### Objective
Each line that holds the word "from" counts once; report how many lines do so and nothing else.

>> BEGIN Data section

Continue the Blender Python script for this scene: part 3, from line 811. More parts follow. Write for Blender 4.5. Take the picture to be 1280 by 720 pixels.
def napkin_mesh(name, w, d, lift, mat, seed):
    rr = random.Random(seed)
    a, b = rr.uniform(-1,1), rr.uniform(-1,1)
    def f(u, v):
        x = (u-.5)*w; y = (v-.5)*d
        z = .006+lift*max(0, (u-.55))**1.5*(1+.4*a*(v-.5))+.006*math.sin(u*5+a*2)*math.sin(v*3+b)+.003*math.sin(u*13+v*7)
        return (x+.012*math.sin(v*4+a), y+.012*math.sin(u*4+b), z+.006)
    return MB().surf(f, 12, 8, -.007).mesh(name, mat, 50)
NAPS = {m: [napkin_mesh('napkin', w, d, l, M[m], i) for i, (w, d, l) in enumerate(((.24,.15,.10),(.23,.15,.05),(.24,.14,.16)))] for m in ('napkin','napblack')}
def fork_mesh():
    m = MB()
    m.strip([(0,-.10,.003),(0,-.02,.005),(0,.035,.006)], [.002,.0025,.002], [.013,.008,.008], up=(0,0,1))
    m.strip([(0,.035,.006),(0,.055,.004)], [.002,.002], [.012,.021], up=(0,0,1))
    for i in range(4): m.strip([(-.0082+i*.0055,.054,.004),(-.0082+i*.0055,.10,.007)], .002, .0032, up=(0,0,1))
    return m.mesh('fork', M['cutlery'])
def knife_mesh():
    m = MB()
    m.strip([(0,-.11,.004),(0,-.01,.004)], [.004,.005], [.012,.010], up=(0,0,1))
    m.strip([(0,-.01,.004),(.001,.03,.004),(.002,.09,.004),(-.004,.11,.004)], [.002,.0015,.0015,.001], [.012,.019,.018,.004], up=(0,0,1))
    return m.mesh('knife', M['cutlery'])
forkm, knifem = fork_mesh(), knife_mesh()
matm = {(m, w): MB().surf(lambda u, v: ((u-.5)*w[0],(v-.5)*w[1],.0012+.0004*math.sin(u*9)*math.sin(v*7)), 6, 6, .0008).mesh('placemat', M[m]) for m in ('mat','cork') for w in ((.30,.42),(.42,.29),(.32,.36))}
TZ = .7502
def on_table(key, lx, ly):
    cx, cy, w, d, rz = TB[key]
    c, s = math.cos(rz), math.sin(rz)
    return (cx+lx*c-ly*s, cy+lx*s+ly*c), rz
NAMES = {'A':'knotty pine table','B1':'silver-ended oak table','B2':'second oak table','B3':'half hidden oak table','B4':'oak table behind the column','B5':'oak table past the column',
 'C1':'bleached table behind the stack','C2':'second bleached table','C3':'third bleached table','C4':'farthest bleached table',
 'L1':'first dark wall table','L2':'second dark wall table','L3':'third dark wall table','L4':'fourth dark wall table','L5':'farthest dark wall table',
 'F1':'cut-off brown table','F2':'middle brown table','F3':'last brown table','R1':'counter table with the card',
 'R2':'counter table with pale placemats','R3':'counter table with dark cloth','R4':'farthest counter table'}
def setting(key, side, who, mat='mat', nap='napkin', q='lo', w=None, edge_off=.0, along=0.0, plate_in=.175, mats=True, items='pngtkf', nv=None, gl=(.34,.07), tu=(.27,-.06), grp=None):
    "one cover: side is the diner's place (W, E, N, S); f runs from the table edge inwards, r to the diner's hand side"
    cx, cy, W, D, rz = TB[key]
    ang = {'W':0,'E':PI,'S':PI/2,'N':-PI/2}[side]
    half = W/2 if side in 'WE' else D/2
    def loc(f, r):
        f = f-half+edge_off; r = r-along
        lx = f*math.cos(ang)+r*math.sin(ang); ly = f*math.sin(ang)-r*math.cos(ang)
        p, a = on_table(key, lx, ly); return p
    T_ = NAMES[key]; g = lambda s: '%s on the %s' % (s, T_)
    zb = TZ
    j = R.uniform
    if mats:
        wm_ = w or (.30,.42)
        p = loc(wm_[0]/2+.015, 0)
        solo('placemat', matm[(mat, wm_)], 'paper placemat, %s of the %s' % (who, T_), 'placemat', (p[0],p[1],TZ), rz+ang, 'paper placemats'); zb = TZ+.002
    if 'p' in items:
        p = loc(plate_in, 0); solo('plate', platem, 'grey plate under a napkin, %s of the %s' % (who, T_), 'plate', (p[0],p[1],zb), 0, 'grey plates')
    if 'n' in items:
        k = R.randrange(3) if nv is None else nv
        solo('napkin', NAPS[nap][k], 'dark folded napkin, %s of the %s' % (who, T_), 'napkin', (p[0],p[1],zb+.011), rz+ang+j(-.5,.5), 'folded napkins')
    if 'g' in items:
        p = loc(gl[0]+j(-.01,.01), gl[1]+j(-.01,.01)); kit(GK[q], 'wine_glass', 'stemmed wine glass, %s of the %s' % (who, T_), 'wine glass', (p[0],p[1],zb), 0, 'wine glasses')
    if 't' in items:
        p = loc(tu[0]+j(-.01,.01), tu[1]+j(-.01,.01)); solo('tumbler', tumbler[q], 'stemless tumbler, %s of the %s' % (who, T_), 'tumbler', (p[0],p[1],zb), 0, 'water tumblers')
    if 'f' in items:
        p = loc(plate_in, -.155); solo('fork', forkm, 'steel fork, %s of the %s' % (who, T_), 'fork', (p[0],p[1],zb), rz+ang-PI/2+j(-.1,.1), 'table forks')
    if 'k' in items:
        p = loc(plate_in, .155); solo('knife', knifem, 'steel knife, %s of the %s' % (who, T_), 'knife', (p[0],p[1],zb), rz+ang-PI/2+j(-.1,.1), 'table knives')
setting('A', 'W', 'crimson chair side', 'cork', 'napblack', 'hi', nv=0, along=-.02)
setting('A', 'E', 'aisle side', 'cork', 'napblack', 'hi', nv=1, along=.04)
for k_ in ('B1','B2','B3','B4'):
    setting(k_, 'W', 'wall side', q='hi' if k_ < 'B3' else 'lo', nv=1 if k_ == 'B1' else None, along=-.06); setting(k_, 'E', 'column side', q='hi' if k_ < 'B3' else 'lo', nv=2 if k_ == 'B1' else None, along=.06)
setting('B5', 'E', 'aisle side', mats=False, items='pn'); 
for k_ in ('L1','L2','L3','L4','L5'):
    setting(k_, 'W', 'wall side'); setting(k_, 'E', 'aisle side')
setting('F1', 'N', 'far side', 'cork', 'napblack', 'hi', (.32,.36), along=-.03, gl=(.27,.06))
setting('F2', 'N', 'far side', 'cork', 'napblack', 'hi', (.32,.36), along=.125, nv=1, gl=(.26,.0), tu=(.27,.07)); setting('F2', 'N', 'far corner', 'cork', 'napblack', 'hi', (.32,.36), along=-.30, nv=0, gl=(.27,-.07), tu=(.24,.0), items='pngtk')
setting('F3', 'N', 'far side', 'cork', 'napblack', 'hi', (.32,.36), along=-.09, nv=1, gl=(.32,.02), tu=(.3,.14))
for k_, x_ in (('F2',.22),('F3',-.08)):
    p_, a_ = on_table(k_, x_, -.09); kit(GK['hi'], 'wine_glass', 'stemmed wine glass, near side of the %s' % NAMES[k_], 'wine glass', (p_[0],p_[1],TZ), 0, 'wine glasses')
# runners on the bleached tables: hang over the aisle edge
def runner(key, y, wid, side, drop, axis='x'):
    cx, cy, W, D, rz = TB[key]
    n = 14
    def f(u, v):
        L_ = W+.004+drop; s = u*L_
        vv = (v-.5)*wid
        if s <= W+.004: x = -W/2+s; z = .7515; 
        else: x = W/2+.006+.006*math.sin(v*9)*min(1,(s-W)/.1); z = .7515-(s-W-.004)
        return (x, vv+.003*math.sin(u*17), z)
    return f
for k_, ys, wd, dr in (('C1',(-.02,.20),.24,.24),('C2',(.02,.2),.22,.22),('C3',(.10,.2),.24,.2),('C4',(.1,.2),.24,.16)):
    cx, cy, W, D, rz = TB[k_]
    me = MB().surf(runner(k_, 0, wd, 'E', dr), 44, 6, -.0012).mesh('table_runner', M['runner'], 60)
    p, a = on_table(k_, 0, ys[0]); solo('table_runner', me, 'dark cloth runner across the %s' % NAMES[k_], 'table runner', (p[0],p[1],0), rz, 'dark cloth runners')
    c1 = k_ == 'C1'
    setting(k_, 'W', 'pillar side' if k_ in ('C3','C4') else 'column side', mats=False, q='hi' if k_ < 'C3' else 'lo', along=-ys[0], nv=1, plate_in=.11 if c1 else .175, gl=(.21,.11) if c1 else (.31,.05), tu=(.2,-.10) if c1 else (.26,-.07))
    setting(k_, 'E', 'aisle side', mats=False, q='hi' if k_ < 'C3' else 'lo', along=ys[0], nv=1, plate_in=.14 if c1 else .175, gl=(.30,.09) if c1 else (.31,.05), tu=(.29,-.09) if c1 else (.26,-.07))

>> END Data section

### Answer to the problem
2